Estland = Niederlande:16
Janhkorte sinniert zum Ende des Jahres über Zahlen, die in Estland einfach ungewöhnlich sind. Ganz normal scheint dagegen, mit einem Star im Chor zu singen.
"Oh my God, I can't believe it..."- „But hey…it’s Estonia!“
So oder ähnlich hört sich die universale Entschuldigung in meiner Wahlheimat Tallinn an. Denn Dinge, von denen man dachte, sie wären völlig normal, sind es hier nicht und anders herum gibt es Sachen, die anderswo ziemlich unvorstellbar wären.
Die erste Tatsache ist wohl die Größe und die geringe Bevölkerungsdichte Estlands. 1, 4 Millionen Einwohner, noch nicht mal halb so viele wie in der deutschen Hauptstadt; davon nur eine knappe Million estnische Muttersprachler. So überrascht es nicht, dass man schief angeguckt wird, wenn man im Bus eine andere Sprache als Russisch oder Estnisch spricht; ebenso wenig, dass man den gleichen Kerl, der morgens neben einem an der Trolleybushaltestelle gewartet hat, nachmittags am Kiosk und abends in der Bar in der Altstadt wieder trifft. Genauso interessant wird hier jede Art von Andersfarbigen, sei es Asiaten, Latinos oder Schwarzafrikanern, betrachtet. Letzte Woche sah ich zum dritten Mal einen Schwarzen – und das nach über vier Monaten hier… Wow! Ich denke, es gibt Esten, die noch nie einen gesehen haben (dass zwar dann auch nur auf dem Lande, aber immerhin).
Und apropos Land: In Estland zählt alles als Großstadt was über 5 000 Einwohner zählt (das dürften so um die zehn bis fünfzehn Städte sein, mehr allerdings auch nicht). Zwischen den Großstädten herrscht oft gähnende Leere, denn Eestimaa hat mit die niedrigste Bevölkerungsdichte in Europa. Zum Vergleich: Auf der gleichen Fläche haben die Niederlande 16 Millionen Einwohner.
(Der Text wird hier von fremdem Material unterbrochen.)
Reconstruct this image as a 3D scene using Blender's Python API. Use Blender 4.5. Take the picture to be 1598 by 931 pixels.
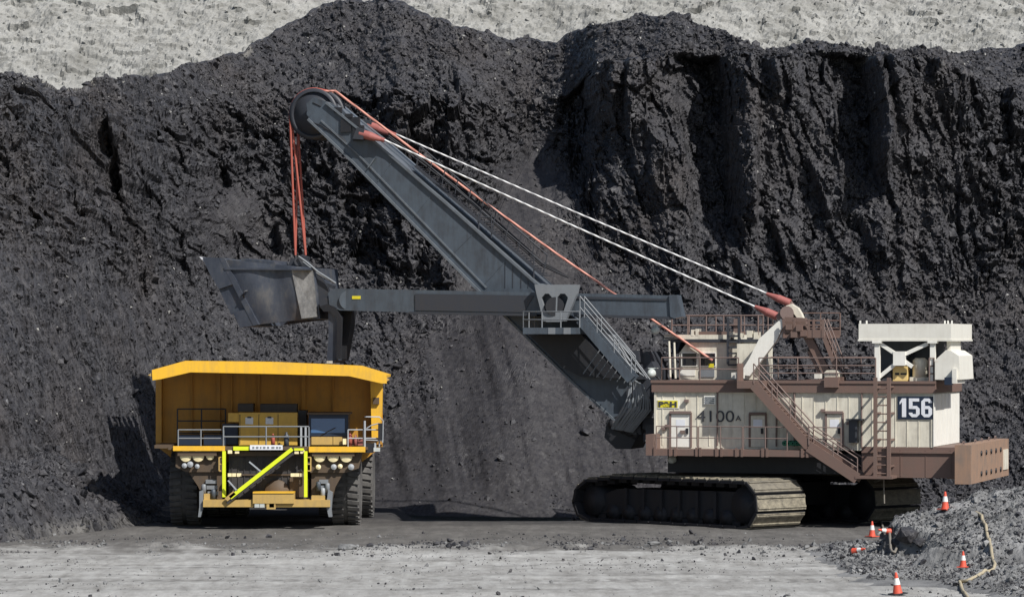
import bpy, bmesh, math, random
import numpy as np
from mathutils import Vector, Matrix
random.seed(7)
rng = np.random.default_rng(11)
for o in list(bpy.data.objects): bpy.data.objects.remove(o)
sc = bpy.context.scene
COL = sc.collection
# ------------------------------------------------------------------ camera, sky, sun, exposure
CAM = Vector((0.0, -150.0, 8.0)); FPX = 5400.0; HX, HY = 799.0, 530.0
cd = bpy.data.cameras.new('camera'); cam = bpy.data.objects.new('camera', cd); COL.objects.link(cam)
cam.location = CAM; cam.rotation_euler = (math.pi/2, 0, 0)
cd.sensor_width = 36.0; cd.lens = FPX/1598*36.0; cd.shift_y = (HY-465.5)/1598.0
cd.clip_start = 1.0; cd.clip_end = 3000.0
sc.camera = cam
SUN = Vector((0.9, -1.05, 1.35)).normalized()
w = bpy.data.worlds.new('World'); sc.world = w; w.use_nodes = True
nt = w.node_tree; bg = nt.nodes['Background']
sky = nt.nodes.new('ShaderNodeTexSky'); sky.sky_type = 'NISHITA'; sky.sun_disc = False
sky.sun_elevation = math.asin(SUN.z); sky.sun_rotation = math.atan2(SUN.x, SUN.y)
nt.links.new(sky.outputs[0], bg.inputs[0]); bg.inputs[1].default_value = 0.065
sd = bpy.data.lights.new('sun', 'SUN'); sd.energy = 4.0; sd.angle = math.radians(0.5); sd.color = (1.0, 0.97, 0.925)
so = bpy.data.objects.new('sun', sd); COL.objects.link(so)
so.rotation_euler = SUN.to_track_quat('Z', 'Y').to_euler(); so.location = (60, -80, 90)
sc.view_settings.view_transform = 'Standard'; sc.view_settings.look = 'None'
sc.view_settings.exposure = 0.45; sc.view_settings.gamma = 1.0; sc.view_settings.use_curve_mapping = False

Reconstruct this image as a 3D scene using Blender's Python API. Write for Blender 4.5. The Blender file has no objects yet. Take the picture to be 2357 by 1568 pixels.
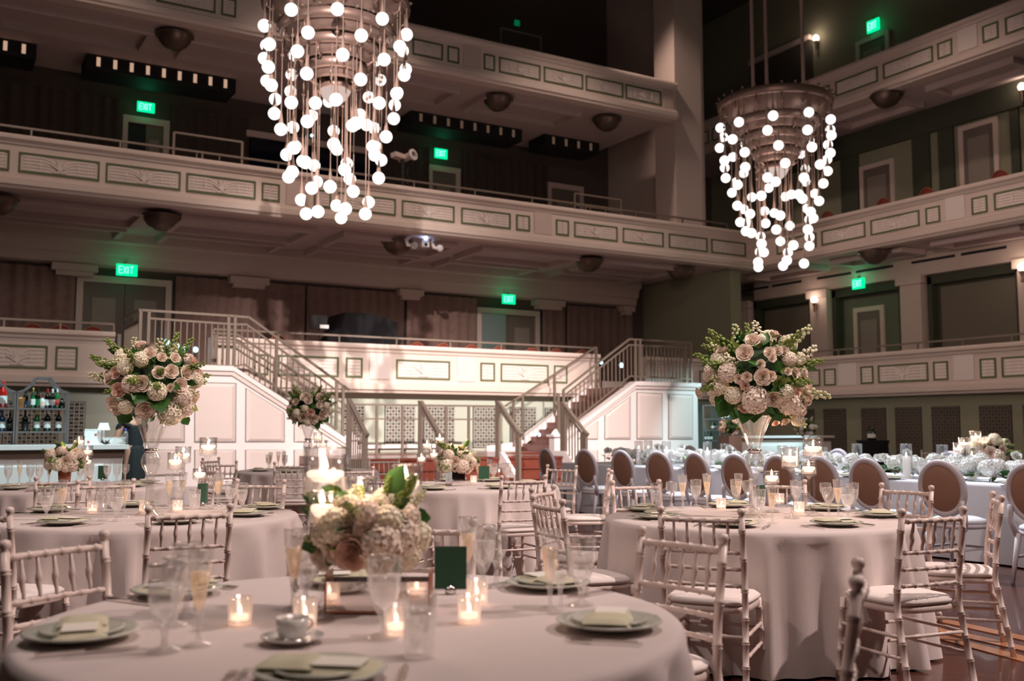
import bpy, math, random
from mathutils import Vector, Matrix
random.seed(7)
R = math.radians
C = bpy.context.scene.collection
SC = bpy.context.scene
# ---------------------------------------------------------------- camera, world, lamps, exposure
cam = bpy.data.cameras.new('camera'); co = bpy.data.objects.new('camera', cam); C.objects.link(co)
co.location = (0, 0, 1.30); co.rotation_euler = (R(95.04), 0, R(-30.5))
cam.sensor_width = 36; cam.lens = 36*2310/2357; cam.clip_end = 200; cam.clip_start = .05
cam.dof.use_dof = True; cam.dof.focus_distance = 6.6; cam.dof.aperture_fstop = 2.4
SC.camera = co
w = bpy.data.worlds.new('world'); SC.world = w; w.use_nodes = True
w.node_tree.nodes['Background'].inputs[0].default_value = (.55, .42, .40, 1)
w.node_tree.nodes['Background'].inputs[1].default_value = .003
SC.view_settings.view_transform = 'Standard'; SC.view_settings.look = 'None'
SC.cycles.transparent_max_bounces = 20
SC.view_settings.gamma = 1; SC.view_settings.use_curve_mapping = False; SC.view_settings.exposure = 0.12
def lamp(name, kind, loc, power, col=(1, 1, 1), size=.3, target=None, angle=60, blend=.5, sy=None):
    d = bpy.data.lights.new(name, kind); d.energy = power; d.color = col
    o = bpy.data.objects.new(name, d); C.objects.link(o); o.location = loc
    if kind == 'AREA': d.shape = 'RECTANGLE'; d.size = size; d.size_y = sy or size
    elif kind in ('POINT', 'SPOT'): d.shadow_soft_size = size
    if kind == 'SPOT': d.spot_size = R(angle); d.spot_blend = blend
    if target: o.rotation_euler = (Vector(target)-Vector(loc)).to_track_quat('-Z', 'Y').to_euler()
    return o
WARM = (1, .74, .62); ROSE = (1, .82, .76)
# unseen lamps placed to light tables, stage, bars and balconies; chandelier glow last
lamp('house_wash', 'AREA', (3, 2, 13.5), 620, ROSE, 4, (4.5, 6, 0), sy=4)
lamp('table_spot', 'SPOT', (11, -1, 10), 5400, (1, .80, .74), .18, (3.6, 5.4, .8), 46, .9)
lamp('flower_fill', 'SPOT', (-1, -6, 9.5), 2600, (1, .86, .80), .3, (4.6, 4.9, 1.9), 7, .6)  # added fill beam that brightens the right table's bouquet
lamp('flower_fill', 'SPOT', (-3, -5, 9.5), 2000, (1, .86, .80), .3, (1.3, 6.9, 1.8), 7, .6)  # added fill beam that brightens the middle-left bouquet
lamp('side_spot', 'SPOT', (-7, 6, 10), 1700, ROSE, .25, (4.5, 7.0, .8), 50, .9)
lamp('centre_spot', 'SPOT', (9, 2, 12), 2600, (1, .86, .82), .2, (5.2, 11.0, .8), 34, .8)
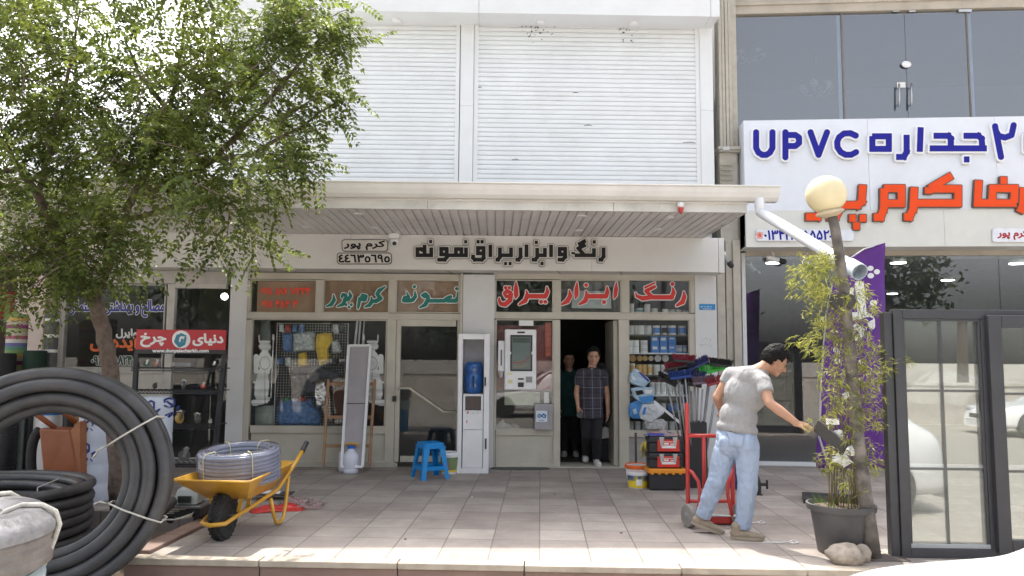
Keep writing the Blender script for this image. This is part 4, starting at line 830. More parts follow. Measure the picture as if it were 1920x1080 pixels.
for u, c_, rr in ((10, M_BLACKP, .13), (42, mat('ribbed_grey', (.30, .34, .32), .5), .045), (-30, M_BLACKP, .13), (56, M_BLACKP, .05), (128, M_BLACKP, .06)):
    p = W(u, 800, -2.6+.2*(u > 40)); m = MB(); zt1 = W(u, 752, -2.6).z; pr = []
    k = 0
    while k*.03 < zt1: pr += [(rr, k*.03), (rr, k*.03+.016), (rr*.94, k*.03+.018), (rr*.94, k*.03+.029)]; k += 1
    m.lathe(pr, (p.x, p.y, 0), n=18); m.build('ribbed_pipe', c_, t, smooth=2)
t = thing('cardboard_sheet', 'ochre cardboard sheet standing left of the blue marked white roll', 'cardboard', (W(150, 860, -2.2).x, -2.2, 0)); m = MB(); a, b = W(139, 756, -2.2), W(160, 900, -2.2); m.box(a.x, b.x, -2.22, -2.2, 0, a.z); m.build('sheet', mat('ochre_card', (.42, .22, .06), .8), t)
# white wrapped rolls with blue marks
def white_roll(lab, u0, u1, v0, y, tilt, marks):
    p = W((u0+u1)/2, 800, y); r = (W(u1, 800, y).x-W(u0, 800, y).x)/2; zt1 = W(u0, v0, y).z; t = thing('wrapped_roll', lab, 'roll', (p.x, y, 0), group='white wrapped rolls')
    m = MB(); pr = [(r*.95, 0), (r, .02)]; k = 0; n = 5
    for k in range(1, n): z = zt1*k/n; pr += [(r*1.0, z-.02), (r*.965, z), (r*1.0, z+.02)]
    pr += [(r, zt1-.08), (r*.9, zt1-.02), (r*.5, zt1), (0.001, zt1)]; m.lathe(pr, (p.x, y, 0), n=28); m.build('wrap', mat('white_wrap_film', (.60, .64, .74), .35, var=.05, scale=4, bump=.15), t, smooth=True)
    fy = lambda u, v, h: (lambda q: Vector((q.x, y-math.sqrt(max(0, (r+.001+h)**2-(q.x-p.x)**2)), q.z)))(W(u, v, y-r*.8))
    M_MK = mat('blue_print', (.03, .04, .22), .5)
    for (u, v) in marks:
        st = [[(u-5, v-3, 1), (u-5, v-8, 1.6), (u, v-11, 1.6), (u+5, v-8, 1.6), (u+5, v+3, 1.6), (u, v+7, 1.6), (u-5, v+3, 1.6)], [(u-2, v-5, 1.2), (u+2, v+2, 1.2)], [(u+9, v+8, 1.2), (u+14, v+5, 1.4), (u+9, v+13, 1)], [(u-4, v+21, 1.4), (u+2, v+17, 1.2), (u-1, v+25, 1.2)], [(u+7, v+18, .9), (u+10, v+22, .9)]]
        letters(MB(), f_strokes(st, .6, 3), fy, 0, 0, .0015).build('printed_mark', M_MK, t)
white_roll('white wrapped roll printed with blue marks inside the ring of the upright coil', 151, 209, 762, -2.75, 0, ((165, 842), (163, 925), (166, 785)))
white_roll('white wrapped roll with a round blue mark between the coil and the caster rack', 262, 322, 742, -2.2, 0, ((286, 762), (312, 758)))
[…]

Zugleich ist Estland auch nur unwesentlicher höher als die Niederlande: Die höchste Erhebung misst mit dem "Suur Munamägi" (dem großen Eierberg, fragt nicht, warum das Ding so heißt) gerade einmal 318 Meter!
"Oh, Dave!"
Jetzt kommt aber mein persönlicher Clou: Seit drei Monaten singe ich ja im wunderbaren „Tallinna Gospelkoor“. Wir (meine deutsche Mitfreiwillige Anna und ich) haben uns dann natürlich auch nichts näher dabei gedacht, als man uns erzählte, dass wir mit Dave Benton auf Weihnachtstournee gehen würden. Aber Moment! Dave Benton! Dave Benton (übrigens mein zweiter „Schwarzhäuter“ in Estland) ist derjenige, der vor ein paar Jahren den Grand Prix für Estland gewonnen hat, und seitdem eine Art Nationalheld ist. Er kommt ursprünglich aus der Karibik und lebt seit sieben Jahren hier, worauf die Menschen besonders stolz sind. Ältere und jüngere Frauen verfallen da gerne schon mal ins Schwärmen: „Ach, wenn der Dave singt, dann bekomm ich immer eine Gänsehaut“, meinte eine von den Erzieherinnen in Annas Kinderheim in Maidla, als sie von unserem Star-Solisten erzählte. Und wir, als nicht übermäßig talentierte Choristen mittendrin. Morgen werde ich mein letztes Konzert mit ihm haben. Das ist immer eine ganz schön witzige Veranstaltung, weil Dave mit tropischem Charme und Lebensfreude versucht, das ja sonst eher ruhige estnische Publikum zum Mitmachen zu animieren…was dann bei unseren flotteren „Jõulaklassika“ wie „Go, tell it on the mountain“ oder „Cover me lord“ auch gelingt.
Wer lästert, macht was falsch!
Eine estnische Redensart besagt, dass man nie etwas schlechtes über jemand anderes verbreiten sollte, denn am Ende ist es so gut wie immer gesichert, dass es über nur zwei oder drei Ecken zur gemeinten Person zurückkommt. Also, lieber Klappe halten und singen!
Häid jõule ja head uut aastat (Frohe Weihnachten und ein frohes, neues Jahr), übermorgen fliege ich nach Hause!
Bis dahin: Immer schön munter bleiben und sich von den -8 Grad Celsius (und gefühlten -35 Grad Celsius) in Estland nicht einschüchtern lassen!